All that time I would go to the massive book store downtown San Fancisco and check out all the Metal mag’s from the UK, Metal Hammer and Terrorizor, and gawk at all the new Metal coming out of Scandinavia and Europe at the time, and dreamed of seeing my work in the pages of these glorious publications. One of my best friends had given me an ancient mac laptop and I taught myself photoslop because it seemed to be the industry standard, which as much as I didn’t like it, proved to be the case. So in a few months and went down to the bookstore and copied down the email address for the art director James Isaacs at Metal Hammer from the inside of the mag because I couldn’t afford to buy it, and emailed him some examples of my work. I’ve been working for Metal Hammer ever since and started doing some work here and there for Terrorizor magazine not long after, and over the years from the posters and magazine work and making friends, I ended up working with some great bands and brilliant people.
Well my life has been very chaotic over the past decade, always traveling and I could never know where I would be so I have to be ready to work anywhere, so I’ve had to strip down the system to the essentials and my studio fits in small pencil box with my Mac, all housed in a bullet proof Halliburton Zero case. The technique I employ is comparable to that of how modern comics and graphic novels are made so I don’t need much to do it, though someday soon I hope to get back in to oil painting again, which requires a lot more equipment and space.
Most of the time bands have a good idea of what they are visualizing but most of the time its not the best idea. People usually have an idea of what they want but it doesn’t always make sense and see that when it’s sketched out . Most of the time we’ll bounce ideas back and forth until we have something strong. Working with magazines usually means working with art directors and they usually hire you with a specific purpose in mind but even then there’s usually room for improvement. In my experience it’s easier if the client knows what they are looking for. If someone has no idea what they want, you could spend weeks wasting time and precious life force trying to figure it out.

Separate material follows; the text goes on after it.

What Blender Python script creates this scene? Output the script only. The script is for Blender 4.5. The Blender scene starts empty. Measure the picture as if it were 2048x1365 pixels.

I think the whole Satanic thing has lost a bit of its shock power and isn’t so scary anymore. Christianity has been so thoroughly vilified in the Western world that it’s just beating a dead horse at this point. Pre Christian mythology is something that has always fascinated me though and my knowledge of it has come in handy when working with bands like Amon Amarth.
I find that as I learn my work evolves naturally. I’ve been a massive history nerd for most of my life as well and I’ve spent the last 20 years traveling Europe to see the artifacts in museums and touring battle sites and have always been inspired that way, and now live in Scotland so inspiration is all around me.